--- START Data shown ---

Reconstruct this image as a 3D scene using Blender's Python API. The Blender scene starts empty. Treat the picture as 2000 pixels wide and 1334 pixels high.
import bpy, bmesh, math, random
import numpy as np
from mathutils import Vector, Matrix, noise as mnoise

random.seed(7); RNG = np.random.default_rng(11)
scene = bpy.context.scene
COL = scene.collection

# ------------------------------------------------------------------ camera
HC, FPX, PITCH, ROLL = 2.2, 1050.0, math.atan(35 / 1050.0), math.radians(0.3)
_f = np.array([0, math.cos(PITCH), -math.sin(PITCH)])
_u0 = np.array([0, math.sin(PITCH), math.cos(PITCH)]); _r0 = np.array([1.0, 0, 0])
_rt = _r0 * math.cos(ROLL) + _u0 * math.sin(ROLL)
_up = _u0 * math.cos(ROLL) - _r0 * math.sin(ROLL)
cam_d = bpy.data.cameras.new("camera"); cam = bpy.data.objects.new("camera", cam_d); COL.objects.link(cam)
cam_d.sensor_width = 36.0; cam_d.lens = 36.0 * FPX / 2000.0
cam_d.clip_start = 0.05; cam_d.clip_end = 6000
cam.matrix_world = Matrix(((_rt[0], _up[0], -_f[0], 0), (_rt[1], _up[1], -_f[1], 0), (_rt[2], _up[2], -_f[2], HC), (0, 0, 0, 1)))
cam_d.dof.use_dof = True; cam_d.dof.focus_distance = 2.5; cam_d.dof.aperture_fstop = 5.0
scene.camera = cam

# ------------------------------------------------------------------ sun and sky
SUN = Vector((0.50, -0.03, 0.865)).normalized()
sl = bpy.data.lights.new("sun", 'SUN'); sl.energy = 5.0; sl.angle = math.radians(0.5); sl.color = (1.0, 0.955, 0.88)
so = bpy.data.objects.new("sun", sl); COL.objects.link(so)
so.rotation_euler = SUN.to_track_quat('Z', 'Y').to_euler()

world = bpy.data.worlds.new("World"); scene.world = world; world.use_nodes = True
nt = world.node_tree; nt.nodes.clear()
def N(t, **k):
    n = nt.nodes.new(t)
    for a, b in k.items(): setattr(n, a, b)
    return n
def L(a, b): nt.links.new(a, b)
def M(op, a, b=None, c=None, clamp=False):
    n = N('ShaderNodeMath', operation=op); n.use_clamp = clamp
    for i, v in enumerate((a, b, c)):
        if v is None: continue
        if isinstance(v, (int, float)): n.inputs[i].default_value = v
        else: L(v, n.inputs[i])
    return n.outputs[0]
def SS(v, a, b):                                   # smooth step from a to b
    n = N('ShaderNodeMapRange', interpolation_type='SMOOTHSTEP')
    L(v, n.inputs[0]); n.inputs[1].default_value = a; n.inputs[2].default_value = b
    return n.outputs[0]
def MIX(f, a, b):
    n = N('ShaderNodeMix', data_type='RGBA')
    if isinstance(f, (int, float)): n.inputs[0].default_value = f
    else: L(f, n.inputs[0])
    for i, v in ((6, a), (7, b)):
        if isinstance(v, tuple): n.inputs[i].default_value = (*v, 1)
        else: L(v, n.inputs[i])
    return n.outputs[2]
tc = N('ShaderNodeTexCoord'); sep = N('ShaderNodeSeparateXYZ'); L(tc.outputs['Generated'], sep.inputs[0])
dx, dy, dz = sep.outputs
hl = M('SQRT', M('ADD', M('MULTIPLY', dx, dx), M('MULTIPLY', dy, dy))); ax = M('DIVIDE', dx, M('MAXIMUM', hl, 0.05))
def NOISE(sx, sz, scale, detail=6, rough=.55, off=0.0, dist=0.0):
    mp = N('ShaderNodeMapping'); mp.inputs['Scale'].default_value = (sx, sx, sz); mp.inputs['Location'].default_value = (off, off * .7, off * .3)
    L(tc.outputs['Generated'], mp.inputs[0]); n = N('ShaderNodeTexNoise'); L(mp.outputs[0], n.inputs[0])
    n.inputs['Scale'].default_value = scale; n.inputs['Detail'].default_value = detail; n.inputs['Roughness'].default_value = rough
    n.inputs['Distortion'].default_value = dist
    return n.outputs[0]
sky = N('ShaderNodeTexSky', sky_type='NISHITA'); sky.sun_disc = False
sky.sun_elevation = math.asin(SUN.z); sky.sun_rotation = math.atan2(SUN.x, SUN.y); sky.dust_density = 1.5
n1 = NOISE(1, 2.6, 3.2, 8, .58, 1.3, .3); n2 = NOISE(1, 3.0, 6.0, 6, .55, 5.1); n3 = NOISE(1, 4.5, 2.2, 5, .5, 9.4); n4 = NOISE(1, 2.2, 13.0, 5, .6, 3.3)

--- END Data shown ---

**Given instruction**
Only the lines from the beginning of the material to the line containing "COL = scene.collection" should be echoed, verbatim and in full.

**Response to the task**
Reconstruct this image as a 3D scene using Blender's Python API. The Blender scene starts empty. Treat the picture as 2000 pixels wide and 1334 pixels high.
import bpy, bmesh, math, random
import numpy as np
from mathutils import Vector, Matrix, noise as mnoise

random.seed(7); RNG = np.random.default_rng(11)
scene = bpy.context.scene
COL = scene.collection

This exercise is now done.